I think there's simple, there's efficient and there's idiomatic. Simple code is readable by nearly anyone with a general grasp on programming. Efficient does the task with the most efficient use of whatever resources are important to that task. Idiomatic code takes advantage of language features to clearly express an idea more succinctly. Idiomatic code is probably less readable to an unexperienced Perl dev, but perhaps more readable for the enlightened. Because performance is rarely an issue for the code I write, I usually shoot for simple and/or idiomatic and shuffle the code that must be unclear for the sake of efficiency into the dark corner of some library.

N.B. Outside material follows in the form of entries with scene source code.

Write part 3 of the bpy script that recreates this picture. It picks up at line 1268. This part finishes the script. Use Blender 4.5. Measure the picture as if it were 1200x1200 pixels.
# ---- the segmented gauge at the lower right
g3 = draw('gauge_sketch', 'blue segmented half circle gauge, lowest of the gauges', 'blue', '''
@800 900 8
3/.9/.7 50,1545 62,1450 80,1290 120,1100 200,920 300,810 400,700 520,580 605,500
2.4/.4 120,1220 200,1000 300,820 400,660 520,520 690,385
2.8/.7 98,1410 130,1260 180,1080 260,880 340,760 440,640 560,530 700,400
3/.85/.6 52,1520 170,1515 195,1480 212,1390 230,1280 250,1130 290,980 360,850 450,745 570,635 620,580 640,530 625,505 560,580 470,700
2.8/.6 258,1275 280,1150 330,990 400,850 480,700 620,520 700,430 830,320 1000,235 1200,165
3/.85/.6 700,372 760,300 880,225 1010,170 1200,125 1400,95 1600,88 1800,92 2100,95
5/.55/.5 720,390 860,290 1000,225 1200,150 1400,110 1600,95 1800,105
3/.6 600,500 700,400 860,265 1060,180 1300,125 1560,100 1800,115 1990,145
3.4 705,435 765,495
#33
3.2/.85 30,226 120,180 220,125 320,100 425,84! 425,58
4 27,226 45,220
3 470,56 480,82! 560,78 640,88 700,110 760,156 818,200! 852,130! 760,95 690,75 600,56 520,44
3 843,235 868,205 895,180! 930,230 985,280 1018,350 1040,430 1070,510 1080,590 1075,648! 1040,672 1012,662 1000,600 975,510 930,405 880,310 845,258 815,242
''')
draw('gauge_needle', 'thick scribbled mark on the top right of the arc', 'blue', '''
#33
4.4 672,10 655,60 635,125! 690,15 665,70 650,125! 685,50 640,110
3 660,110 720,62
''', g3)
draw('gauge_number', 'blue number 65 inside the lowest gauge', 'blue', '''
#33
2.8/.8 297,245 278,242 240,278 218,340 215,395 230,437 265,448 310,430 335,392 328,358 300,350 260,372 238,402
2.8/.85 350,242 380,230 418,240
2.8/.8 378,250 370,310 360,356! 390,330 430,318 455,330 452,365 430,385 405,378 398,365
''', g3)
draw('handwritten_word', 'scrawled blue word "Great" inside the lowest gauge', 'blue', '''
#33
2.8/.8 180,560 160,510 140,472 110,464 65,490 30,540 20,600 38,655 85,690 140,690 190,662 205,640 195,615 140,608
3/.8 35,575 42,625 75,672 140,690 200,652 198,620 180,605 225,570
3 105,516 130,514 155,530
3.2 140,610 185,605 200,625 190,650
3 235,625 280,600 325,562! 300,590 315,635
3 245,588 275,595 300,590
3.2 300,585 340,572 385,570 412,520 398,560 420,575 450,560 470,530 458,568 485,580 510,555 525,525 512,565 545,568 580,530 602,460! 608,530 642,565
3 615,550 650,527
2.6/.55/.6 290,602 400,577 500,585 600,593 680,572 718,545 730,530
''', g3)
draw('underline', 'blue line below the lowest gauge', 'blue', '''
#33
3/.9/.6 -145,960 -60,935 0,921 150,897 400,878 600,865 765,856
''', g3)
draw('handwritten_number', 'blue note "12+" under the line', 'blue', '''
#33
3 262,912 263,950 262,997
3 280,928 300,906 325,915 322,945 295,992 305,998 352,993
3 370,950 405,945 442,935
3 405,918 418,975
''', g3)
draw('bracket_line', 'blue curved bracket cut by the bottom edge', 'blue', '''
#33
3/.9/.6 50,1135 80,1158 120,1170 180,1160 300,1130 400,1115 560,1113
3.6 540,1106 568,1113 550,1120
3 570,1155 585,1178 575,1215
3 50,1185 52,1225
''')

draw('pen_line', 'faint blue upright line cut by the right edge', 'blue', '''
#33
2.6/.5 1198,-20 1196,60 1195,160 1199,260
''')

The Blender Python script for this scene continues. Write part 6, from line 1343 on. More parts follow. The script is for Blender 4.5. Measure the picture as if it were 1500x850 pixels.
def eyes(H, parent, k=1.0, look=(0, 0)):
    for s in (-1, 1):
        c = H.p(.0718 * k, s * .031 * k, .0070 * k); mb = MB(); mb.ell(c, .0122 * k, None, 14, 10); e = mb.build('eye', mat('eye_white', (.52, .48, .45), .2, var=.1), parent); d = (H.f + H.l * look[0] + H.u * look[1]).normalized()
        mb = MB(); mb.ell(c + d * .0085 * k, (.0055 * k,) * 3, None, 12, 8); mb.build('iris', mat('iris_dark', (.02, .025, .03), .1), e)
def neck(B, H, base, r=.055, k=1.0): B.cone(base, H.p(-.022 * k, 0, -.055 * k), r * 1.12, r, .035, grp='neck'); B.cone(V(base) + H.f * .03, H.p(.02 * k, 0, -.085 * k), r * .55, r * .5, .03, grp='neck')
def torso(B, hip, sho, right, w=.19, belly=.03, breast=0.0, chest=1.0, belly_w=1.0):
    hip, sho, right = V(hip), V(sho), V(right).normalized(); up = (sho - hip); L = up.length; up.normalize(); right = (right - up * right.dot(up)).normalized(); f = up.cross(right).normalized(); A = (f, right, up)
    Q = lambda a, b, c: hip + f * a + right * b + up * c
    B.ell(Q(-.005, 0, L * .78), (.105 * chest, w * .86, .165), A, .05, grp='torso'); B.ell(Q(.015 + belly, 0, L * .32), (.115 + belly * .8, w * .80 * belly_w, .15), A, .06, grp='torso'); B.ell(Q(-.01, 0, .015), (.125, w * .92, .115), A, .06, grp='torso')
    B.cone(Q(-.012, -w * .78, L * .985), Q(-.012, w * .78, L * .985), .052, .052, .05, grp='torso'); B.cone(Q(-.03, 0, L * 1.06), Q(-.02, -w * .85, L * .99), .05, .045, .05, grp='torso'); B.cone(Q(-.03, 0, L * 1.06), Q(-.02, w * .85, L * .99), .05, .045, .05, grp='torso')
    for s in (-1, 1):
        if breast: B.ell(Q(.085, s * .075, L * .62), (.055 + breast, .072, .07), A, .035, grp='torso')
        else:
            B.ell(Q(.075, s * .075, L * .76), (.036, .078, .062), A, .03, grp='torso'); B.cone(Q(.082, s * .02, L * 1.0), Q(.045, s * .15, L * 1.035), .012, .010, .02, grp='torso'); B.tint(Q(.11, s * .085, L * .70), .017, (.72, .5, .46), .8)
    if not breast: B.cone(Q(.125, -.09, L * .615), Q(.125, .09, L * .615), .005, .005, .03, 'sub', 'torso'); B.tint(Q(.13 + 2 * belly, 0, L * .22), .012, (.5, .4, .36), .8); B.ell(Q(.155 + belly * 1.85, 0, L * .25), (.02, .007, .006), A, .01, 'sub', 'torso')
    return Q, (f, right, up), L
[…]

My guideline is that clever code is none of the above. Okay, really good clever code may be efficient, but it usually isn't. Most of the clever code I've come across is little more than exploring language features. "Did you know you can do X in Perl?" That's great at home, but I restrict my production code to the idioms I'm most familiar with. Yes, my old production code was simplistic to the point of irritation. Yes, some of my new production code would make a Perl novice twitch while still having simplistic spots that might irritate a guru. But I'm fairly confident that today I could go back and fix a bug in any of my production code. The coders who produced that "clever" code I hate probably couldn't. They've moved on to other features or other languages and probably couldn't even remember why that class needed operator overloading which was so sensitive to calling context or why they had to write the half the logic in an evaluated regular expression.

There's nothing wrong with being clever. It's fun and you learn from it. But I think we use "clever" as a pejorative when it looks like the original dev was just going "look what I can do!"